Saturday, May 07, 2011

The Holy Grail, The Best of the Best, and an Epic


This week, Rachel Martin and Tom Bowman could barely contain their almost erotic excitement over the US JSOC operation that resulted in the killing of Osama Bin Laden.

On Monday afternoon, May 2, Martin was positively ecstatic:
"Intelligence officials tracked the courier for years. They knew his operational nickname. They watched his comings and goings and communication patterns, never knowing if he was really leading them to the Holy Grail or a dead end."
Then on Wednesday morning, May 4, Tom Bowman joins in with what FAIR has pointed out is "Superhuman" worship of the Navy Seals who killed Bin Laden (a worship that ignores any controversy of these commando units).
"There's a unit called Navy SEALS and then there's SEAL Team Six. They're not the same....the commandoes who slipped into bin Laden's compound this week are a cut above."
"The best of the best, he says, is SEAL Team Six."
Finally, today on Weekend Edition Saturday, sock-puppet / JSOC-puppet Martin is back on the put a little Homerian gloss on the glorious victory of killing Bin Laden. CIA Hayden (see post below) is up off his cot in the NPR offices to bring his serious expertise to bear, telling us, "But what happened Sunday and what happened in Khost are part of the same epic." Just in case you didn't get the fact that the killing of Bin Laden is one of the greatest military/intelligence feats in the history of the world, Rachel Martin echoes Hayden:
"The final chapter of that epic has now been written. The agency that took the risk at Khost that cost seven lives, took another chance last week — only this time, it paid off."

4 comments:

Anonymous said...

did you hear Amy Dickerson on Saturday's Wait, Wait . . .? She was even more "breathless" than Martin. Even worse than Couric's "You guys rock" when she had these kind of guys on a couple of years ago.

Patrick Lynch said...

For this story I would have picked an image of Bernini's statue of the Ecstasy of St. Theresa if we want to illustrate eroticism and ecstasy in one fell swoop.

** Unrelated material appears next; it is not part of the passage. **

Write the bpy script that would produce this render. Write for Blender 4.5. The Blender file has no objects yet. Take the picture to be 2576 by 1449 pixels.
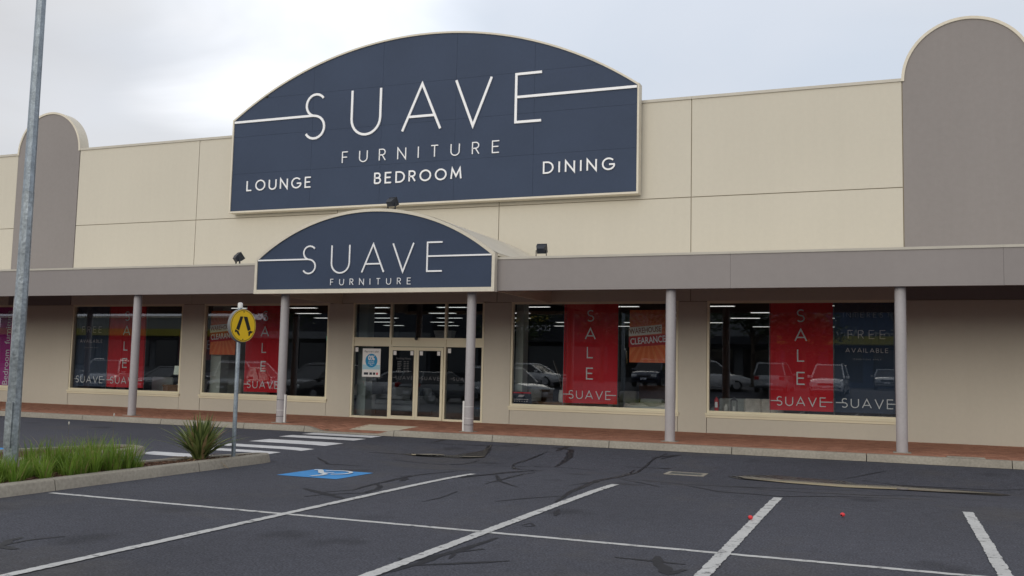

The Ecstasy of Rachel Martin and Tom Bowman

The near erotic descriptions of not just Bin Laden's death but of all the war coverage on NPR has been soul wretching for nearly a decade now. I no longer remember when I noticed this particular vocal quality much in the same way I no longer remember their other vocal stylings when they think they're being particularly clever.

If the true history of that "epic" is ever written it will be a tale of the complete total failure of a people to understand why they have been destroyed as they delude themselves into thinking they're winning.

miranda said...

Anonymous, I heard that "Wait, Wait" segment. (Where was the reliably sardonic Paula Poundstone?) Dickerson reminded me of the "journalists" slavering over GWB's fake flight suit costume. Revoltin'.

geoff said...

etymology [grail] derives it from Latin gradalis or gradale via an earlier form, cratalis, a derivative of crater or cratus which was, in turn, borrowed from Greek krater (a two-handed shallow cup).

Translation into NPR: OBL was literally heaven sent: a meteor from the heavens whose impact in the dessert has melted and parted the sands so that Exxon, et al can enter the promised land. Having finally obtained possession of The Grail, NPR can now pour into it all the fictive bile it has been storing up for the occasion. ¡Halliburton!